**Exercise goal**. Omit any picture, and return the remaining data exactly as written.
/---
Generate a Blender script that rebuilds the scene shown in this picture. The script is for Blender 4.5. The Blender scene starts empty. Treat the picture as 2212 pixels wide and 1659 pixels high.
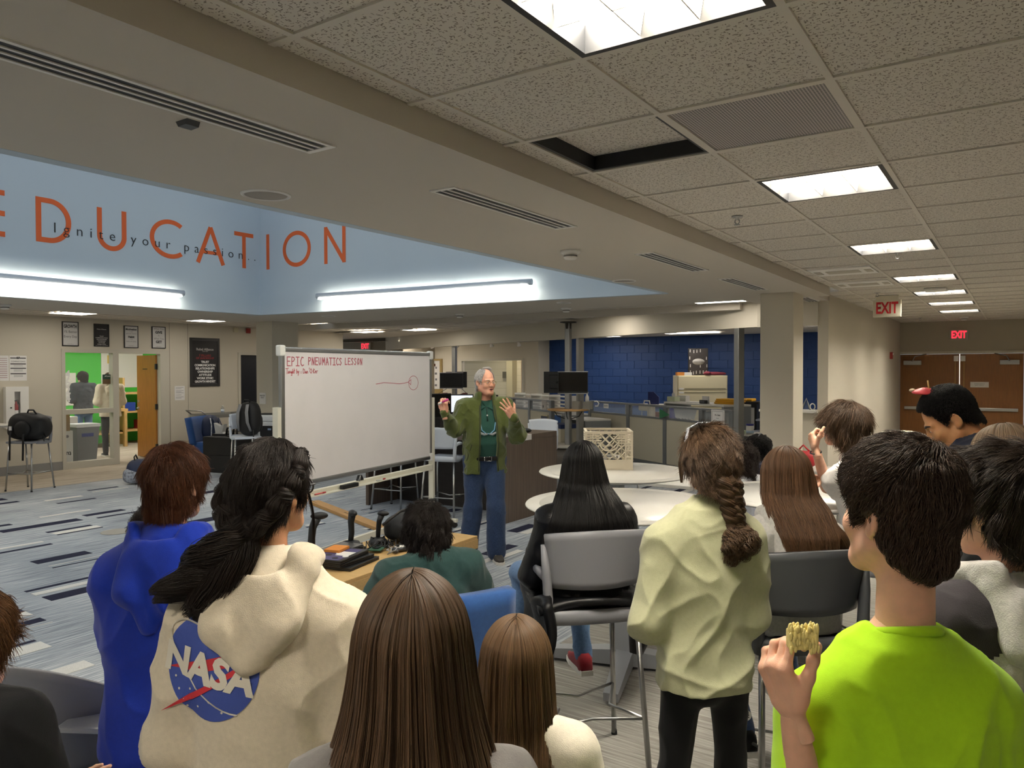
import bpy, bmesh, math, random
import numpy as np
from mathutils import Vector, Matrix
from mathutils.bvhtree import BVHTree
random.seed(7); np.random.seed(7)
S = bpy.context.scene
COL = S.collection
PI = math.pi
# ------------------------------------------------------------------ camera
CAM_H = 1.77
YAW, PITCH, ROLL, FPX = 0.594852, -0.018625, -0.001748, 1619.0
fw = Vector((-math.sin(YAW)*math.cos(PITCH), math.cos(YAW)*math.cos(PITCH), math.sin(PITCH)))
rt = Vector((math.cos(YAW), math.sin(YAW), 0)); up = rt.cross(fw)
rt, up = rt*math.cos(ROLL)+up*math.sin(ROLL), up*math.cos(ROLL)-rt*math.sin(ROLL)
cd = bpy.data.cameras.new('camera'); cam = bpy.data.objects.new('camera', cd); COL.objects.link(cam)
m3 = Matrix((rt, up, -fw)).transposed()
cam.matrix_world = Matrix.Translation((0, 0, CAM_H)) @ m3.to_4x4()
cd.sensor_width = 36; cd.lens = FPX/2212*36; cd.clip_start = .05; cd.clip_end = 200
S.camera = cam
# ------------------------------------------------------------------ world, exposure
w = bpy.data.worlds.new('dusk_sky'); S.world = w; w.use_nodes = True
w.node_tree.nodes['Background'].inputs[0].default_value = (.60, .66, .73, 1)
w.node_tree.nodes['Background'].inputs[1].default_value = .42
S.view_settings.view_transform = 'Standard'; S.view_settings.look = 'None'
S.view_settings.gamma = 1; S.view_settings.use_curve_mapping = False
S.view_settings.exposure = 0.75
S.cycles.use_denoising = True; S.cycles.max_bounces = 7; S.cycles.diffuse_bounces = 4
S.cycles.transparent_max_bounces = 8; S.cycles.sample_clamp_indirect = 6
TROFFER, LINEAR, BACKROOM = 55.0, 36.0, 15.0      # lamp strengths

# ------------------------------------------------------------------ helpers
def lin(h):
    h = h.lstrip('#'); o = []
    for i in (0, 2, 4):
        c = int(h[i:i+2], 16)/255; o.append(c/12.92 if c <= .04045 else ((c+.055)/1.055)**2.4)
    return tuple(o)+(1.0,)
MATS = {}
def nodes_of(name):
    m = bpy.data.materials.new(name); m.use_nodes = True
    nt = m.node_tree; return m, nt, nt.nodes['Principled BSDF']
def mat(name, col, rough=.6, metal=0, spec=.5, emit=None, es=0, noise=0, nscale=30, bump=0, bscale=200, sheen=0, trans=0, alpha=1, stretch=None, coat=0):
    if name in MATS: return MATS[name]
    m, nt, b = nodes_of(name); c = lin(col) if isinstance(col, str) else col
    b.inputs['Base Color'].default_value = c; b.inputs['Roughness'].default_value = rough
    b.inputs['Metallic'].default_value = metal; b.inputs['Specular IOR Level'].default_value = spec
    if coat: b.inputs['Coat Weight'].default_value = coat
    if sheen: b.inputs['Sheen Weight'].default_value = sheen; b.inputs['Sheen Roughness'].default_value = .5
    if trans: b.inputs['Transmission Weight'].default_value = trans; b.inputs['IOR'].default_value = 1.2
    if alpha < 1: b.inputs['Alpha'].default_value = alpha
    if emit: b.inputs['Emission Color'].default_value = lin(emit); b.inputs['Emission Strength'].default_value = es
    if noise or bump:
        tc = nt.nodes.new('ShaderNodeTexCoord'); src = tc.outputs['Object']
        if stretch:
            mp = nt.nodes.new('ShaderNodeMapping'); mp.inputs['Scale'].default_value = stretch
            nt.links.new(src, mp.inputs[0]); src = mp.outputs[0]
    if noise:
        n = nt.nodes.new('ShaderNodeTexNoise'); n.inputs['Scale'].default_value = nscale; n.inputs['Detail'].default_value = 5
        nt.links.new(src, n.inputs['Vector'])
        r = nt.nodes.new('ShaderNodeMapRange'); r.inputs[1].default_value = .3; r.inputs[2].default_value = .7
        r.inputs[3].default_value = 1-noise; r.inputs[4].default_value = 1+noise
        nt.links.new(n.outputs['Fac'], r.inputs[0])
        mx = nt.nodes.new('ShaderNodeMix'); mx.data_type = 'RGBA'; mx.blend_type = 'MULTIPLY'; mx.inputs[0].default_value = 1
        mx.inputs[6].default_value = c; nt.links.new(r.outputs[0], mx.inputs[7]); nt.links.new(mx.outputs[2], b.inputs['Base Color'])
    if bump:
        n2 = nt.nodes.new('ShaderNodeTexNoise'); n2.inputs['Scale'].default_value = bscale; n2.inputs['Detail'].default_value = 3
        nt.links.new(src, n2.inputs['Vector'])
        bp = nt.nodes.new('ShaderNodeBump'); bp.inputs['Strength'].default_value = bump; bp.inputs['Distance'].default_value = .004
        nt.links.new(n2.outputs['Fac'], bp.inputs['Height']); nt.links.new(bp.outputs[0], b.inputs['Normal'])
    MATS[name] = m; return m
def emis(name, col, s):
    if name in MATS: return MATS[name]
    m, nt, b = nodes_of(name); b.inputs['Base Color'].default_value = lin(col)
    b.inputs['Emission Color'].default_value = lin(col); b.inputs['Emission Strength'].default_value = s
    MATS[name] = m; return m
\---
**Finished exercise**.
Generate a Blender script that rebuilds the scene shown in this picture. The script is for Blender 4.5. The Blender scene starts empty. Treat the picture as 2212 pixels wide and 1659 pixels high.
import bpy, bmesh, math, random
import numpy as np
from mathutils import Vector, Matrix
from mathutils.bvhtree import BVHTree
random.seed(7); np.random.seed(7)
S = bpy.context.scene
COL = S.collection
PI = math.pi
# ------------------------------------------------------------------ camera
CAM_H = 1.77
YAW, PITCH, ROLL, FPX = 0.594852, -0.018625, -0.001748, 1619.0
fw = Vector((-math.sin(YAW)*math.cos(PITCH), math.cos(YAW)*math.cos(PITCH), math.sin(PITCH)))
rt = Vector((math.cos(YAW), math.sin(YAW), 0)); up = rt.cross(fw)
rt, up = rt*math.cos(ROLL)+up*math.sin(ROLL), up*math.cos(ROLL)-rt*math.sin(ROLL)
cd = bpy.data.cameras.new('camera'); cam = bpy.data.objects.new('camera', cd); COL.objects.link(cam)
m3 = Matrix((rt, up, -fw)).transposed()
cam.matrix_world = Matrix.Translation((0, 0, CAM_H)) @ m3.to_4x4()
cd.sensor_width = 36; cd.lens = FPX/2212*36; cd.clip_start = .05; cd.clip_end = 200
S.camera = cam
# ------------------------------------------------------------------ world, exposure
w = bpy.data.worlds.new('dusk_sky'); S.world = w; w.use_nodes = True
w.node_tree.nodes['Background'].inputs[0].default_value = (.60, .66, .73, 1)
w.node_tree.nodes['Background'].inputs[1].default_value = .42
S.view_settings.view_transform = 'Standard'; S.view_settings.look = 'None'
S.view_settings.gamma = 1; S.view_settings.use_curve_mapping = False
S.view_settings.exposure = 0.75
S.cycles.use_denoising = True; S.cycles.max_bounces = 7; S.cycles.diffuse_bounces = 4
S.cycles.transparent_max_bounces = 8; S.cycles.sample_clamp_indirect = 6
TROFFER, LINEAR, BACKROOM = 55.0, 36.0, 15.0      # lamp strengths

# ------------------------------------------------------------------ helpers
def lin(h):
    h = h.lstrip('#'); o = []
    for i in (0, 2, 4):
        c = int(h[i:i+2], 16)/255; o.append(c/12.92 if c <= .04045 else ((c+.055)/1.055)**2.4)
    return tuple(o)+(1.0,)
MATS = {}
def nodes_of(name):
    m = bpy.data.materials.new(name); m.use_nodes = True
    nt = m.node_tree; return m, nt, nt.nodes['Principled BSDF']
def mat(name, col, rough=.6, metal=0, spec=.5, emit=None, es=0, noise=0, nscale=30, bump=0, bscale=200, sheen=0, trans=0, alpha=1, stretch=None, coat=0):
    if name in MATS: return MATS[name]
    m, nt, b = nodes_of(name); c = lin(col) if isinstance(col, str) else col
    b.inputs['Base Color'].default_value = c; b.inputs['Roughness'].default_value = rough
    b.inputs['Metallic'].default_value = metal; b.inputs['Specular IOR Level'].default_value = spec
    if coat: b.inputs['Coat Weight'].default_value = coat
    if sheen: b.inputs['Sheen Weight'].default_value = sheen; b.inputs['Sheen Roughness'].default_value = .5
    if trans: b.inputs['Transmission Weight'].default_value = trans; b.inputs['IOR'].default_value = 1.2
    if alpha < 1: b.inputs['Alpha'].default_value = alpha
    if emit: b.inputs['Emission Color'].default_value = lin(emit); b.inputs['Emission Strength'].default_value = es
    if noise or bump:
        tc = nt.nodes.new('ShaderNodeTexCoord'); src = tc.outputs['Object']
        if stretch:
            mp = nt.nodes.new('ShaderNodeMapping'); mp.inputs['Scale'].default_value = stretch
            nt.links.new(src, mp.inputs[0]); src = mp.outputs[0]
    if noise:
        n = nt.nodes.new('ShaderNodeTexNoise'); n.inputs['Scale'].default_value = nscale; n.inputs['Detail'].default_value = 5
        nt.links.new(src, n.inputs['Vector'])
        r = nt.nodes.new('ShaderNodeMapRange'); r.inputs[1].default_value = .3; r.inputs[2].default_value = .7
        r.inputs[3].default_value = 1-noise; r.inputs[4].default_value = 1+noise
        nt.links.new(n.outputs['Fac'], r.inputs[0])
        mx = nt.nodes.new('ShaderNodeMix'); mx.data_type = 'RGBA'; mx.blend_type = 'MULTIPLY'; mx.inputs[0].default_value = 1
        mx.inputs[6].default_value = c; nt.links.new(r.outputs[0], mx.inputs[7]); nt.links.new(mx.outputs[2], b.inputs['Base Color'])
    if bump:
        n2 = nt.nodes.new('ShaderNodeTexNoise'); n2.inputs['Scale'].default_value = bscale; n2.inputs['Detail'].default_value = 3
        nt.links.new(src, n2.inputs['Vector'])
        bp = nt.nodes.new('ShaderNodeBump'); bp.inputs['Strength'].default_value = bump; bp.inputs['Distance'].default_value = .004
        nt.links.new(n2.outputs['Fac'], bp.inputs['Height']); nt.links.new(bp.outputs[0], b.inputs['Normal'])
    MATS[name] = m; return m
def emis(name, col, s):
    if name in MATS: return MATS[name]
    m, nt, b = nodes_of(name); b.inputs['Base Color'].default_value = lin(col)
    b.inputs['Emission Color'].default_value = lin(col); b.inputs['Emission Strength'].default_value = s
    MATS[name] = m; return m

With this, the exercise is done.